**Stored data:**
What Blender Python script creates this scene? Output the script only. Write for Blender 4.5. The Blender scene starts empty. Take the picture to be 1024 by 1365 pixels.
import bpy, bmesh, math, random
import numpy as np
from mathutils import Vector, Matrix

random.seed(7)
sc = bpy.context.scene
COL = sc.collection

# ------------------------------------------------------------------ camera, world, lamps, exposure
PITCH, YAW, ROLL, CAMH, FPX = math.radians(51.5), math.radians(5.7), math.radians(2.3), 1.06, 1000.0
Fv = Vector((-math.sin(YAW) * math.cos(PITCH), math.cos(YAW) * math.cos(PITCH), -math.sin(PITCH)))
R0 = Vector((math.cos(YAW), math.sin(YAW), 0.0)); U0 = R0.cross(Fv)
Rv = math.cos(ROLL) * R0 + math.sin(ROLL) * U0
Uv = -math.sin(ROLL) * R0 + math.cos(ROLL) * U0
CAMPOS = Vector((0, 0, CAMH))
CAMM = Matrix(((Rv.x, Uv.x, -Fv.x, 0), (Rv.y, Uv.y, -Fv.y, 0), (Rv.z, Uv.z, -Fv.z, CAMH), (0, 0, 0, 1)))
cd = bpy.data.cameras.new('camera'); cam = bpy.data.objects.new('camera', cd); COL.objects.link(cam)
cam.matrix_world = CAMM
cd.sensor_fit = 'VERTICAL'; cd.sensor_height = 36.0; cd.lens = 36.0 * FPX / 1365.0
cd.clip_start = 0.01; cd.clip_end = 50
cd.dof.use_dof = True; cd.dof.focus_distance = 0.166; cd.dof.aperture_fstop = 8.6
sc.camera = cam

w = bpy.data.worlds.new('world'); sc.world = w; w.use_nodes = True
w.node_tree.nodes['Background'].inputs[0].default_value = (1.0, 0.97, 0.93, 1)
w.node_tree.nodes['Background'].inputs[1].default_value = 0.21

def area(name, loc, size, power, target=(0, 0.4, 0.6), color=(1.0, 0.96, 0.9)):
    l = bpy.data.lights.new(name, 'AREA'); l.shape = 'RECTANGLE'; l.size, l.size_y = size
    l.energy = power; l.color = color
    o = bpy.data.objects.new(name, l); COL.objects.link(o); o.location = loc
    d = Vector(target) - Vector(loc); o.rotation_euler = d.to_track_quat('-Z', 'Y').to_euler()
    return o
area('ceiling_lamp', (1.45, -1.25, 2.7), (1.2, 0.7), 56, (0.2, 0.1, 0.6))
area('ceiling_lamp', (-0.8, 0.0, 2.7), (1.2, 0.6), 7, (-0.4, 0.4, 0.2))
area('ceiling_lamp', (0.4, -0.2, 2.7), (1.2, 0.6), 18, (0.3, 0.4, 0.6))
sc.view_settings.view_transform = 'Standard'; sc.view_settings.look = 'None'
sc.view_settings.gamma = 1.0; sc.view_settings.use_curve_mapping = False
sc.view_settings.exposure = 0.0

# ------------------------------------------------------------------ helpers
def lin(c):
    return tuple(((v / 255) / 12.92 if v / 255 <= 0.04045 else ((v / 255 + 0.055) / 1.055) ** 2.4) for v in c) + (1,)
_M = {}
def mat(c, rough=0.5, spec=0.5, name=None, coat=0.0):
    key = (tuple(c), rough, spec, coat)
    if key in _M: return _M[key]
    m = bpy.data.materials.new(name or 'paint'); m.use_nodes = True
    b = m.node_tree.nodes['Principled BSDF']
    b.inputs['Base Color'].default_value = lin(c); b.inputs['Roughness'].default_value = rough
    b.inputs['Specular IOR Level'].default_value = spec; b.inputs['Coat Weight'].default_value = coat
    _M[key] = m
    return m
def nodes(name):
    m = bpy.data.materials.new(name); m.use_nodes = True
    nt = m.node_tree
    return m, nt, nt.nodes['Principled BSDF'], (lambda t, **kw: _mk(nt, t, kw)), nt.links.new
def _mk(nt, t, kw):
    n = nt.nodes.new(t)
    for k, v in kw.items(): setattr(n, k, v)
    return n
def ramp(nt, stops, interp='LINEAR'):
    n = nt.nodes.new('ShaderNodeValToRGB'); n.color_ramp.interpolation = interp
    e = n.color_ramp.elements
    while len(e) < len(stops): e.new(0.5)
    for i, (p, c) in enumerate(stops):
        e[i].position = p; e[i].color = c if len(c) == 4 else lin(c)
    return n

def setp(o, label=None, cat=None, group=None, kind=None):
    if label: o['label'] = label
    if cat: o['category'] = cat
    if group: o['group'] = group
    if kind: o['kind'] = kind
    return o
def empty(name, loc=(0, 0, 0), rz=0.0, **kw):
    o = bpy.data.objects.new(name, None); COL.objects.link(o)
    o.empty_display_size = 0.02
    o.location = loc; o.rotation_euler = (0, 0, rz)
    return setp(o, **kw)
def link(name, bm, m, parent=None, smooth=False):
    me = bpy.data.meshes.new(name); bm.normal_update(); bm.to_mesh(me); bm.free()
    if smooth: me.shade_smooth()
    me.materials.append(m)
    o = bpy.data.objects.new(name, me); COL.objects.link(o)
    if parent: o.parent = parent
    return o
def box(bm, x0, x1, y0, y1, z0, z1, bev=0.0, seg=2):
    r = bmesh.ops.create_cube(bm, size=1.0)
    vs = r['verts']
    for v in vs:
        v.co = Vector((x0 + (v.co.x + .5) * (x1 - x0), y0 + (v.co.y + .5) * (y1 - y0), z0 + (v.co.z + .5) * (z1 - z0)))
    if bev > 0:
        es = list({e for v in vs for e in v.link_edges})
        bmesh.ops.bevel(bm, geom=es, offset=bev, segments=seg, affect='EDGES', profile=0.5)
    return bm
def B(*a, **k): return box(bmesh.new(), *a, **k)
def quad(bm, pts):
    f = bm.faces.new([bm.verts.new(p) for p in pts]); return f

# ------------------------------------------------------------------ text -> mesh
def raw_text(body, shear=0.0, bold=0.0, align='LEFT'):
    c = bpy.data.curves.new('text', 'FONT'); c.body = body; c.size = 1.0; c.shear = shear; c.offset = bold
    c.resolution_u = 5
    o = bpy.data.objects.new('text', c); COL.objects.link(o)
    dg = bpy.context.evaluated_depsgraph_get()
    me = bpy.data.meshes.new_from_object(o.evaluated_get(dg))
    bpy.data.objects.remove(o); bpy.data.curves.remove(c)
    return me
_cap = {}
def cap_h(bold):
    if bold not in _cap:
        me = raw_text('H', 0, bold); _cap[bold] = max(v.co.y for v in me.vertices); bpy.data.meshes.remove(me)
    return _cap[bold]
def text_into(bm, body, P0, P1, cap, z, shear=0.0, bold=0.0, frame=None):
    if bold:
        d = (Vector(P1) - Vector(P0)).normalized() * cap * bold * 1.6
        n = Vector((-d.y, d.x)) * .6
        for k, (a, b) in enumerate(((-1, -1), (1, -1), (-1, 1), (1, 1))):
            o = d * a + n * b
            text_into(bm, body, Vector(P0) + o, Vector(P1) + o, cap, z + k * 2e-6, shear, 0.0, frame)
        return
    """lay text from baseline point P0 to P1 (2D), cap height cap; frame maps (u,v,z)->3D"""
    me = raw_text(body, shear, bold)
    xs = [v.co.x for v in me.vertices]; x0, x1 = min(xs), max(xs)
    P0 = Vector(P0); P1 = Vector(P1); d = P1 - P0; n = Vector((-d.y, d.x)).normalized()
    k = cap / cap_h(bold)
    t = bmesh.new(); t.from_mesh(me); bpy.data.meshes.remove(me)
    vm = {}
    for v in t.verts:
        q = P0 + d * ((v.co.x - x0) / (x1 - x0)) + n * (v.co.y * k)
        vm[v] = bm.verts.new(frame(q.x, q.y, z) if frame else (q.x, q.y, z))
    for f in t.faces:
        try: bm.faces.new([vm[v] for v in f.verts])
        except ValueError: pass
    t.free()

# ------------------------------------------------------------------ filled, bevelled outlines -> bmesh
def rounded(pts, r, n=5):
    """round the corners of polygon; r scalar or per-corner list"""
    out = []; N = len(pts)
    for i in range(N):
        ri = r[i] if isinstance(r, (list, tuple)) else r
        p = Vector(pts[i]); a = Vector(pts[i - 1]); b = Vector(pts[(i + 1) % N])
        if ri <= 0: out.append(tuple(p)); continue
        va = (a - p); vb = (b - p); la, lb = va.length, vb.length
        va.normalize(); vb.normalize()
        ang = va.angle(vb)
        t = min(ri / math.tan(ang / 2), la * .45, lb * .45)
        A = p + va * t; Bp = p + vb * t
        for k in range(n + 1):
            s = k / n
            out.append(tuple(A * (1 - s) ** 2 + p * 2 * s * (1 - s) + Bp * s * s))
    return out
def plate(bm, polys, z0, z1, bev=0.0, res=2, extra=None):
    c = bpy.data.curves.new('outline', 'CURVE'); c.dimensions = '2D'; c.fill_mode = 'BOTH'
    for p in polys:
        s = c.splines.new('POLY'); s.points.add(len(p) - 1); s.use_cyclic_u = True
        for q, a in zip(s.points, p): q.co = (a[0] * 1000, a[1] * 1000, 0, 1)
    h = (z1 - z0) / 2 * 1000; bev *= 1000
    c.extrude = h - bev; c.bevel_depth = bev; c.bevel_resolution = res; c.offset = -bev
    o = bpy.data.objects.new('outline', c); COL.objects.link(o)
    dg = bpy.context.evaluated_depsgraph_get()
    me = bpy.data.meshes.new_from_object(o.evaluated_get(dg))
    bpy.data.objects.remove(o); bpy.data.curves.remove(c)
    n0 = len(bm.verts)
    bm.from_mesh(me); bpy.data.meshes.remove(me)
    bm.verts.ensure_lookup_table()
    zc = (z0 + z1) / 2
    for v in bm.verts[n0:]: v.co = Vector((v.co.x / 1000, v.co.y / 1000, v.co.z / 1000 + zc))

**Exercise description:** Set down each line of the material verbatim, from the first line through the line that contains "from mathutils import Vector, Matrix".

**Correct result:**
What Blender Python script creates this scene? Output the script only. Write for Blender 4.5. The Blender scene starts empty. Take the picture to be 1024 by 1365 pixels.
import bpy, bmesh, math, random
import numpy as np
from mathutils import Vector, Matrix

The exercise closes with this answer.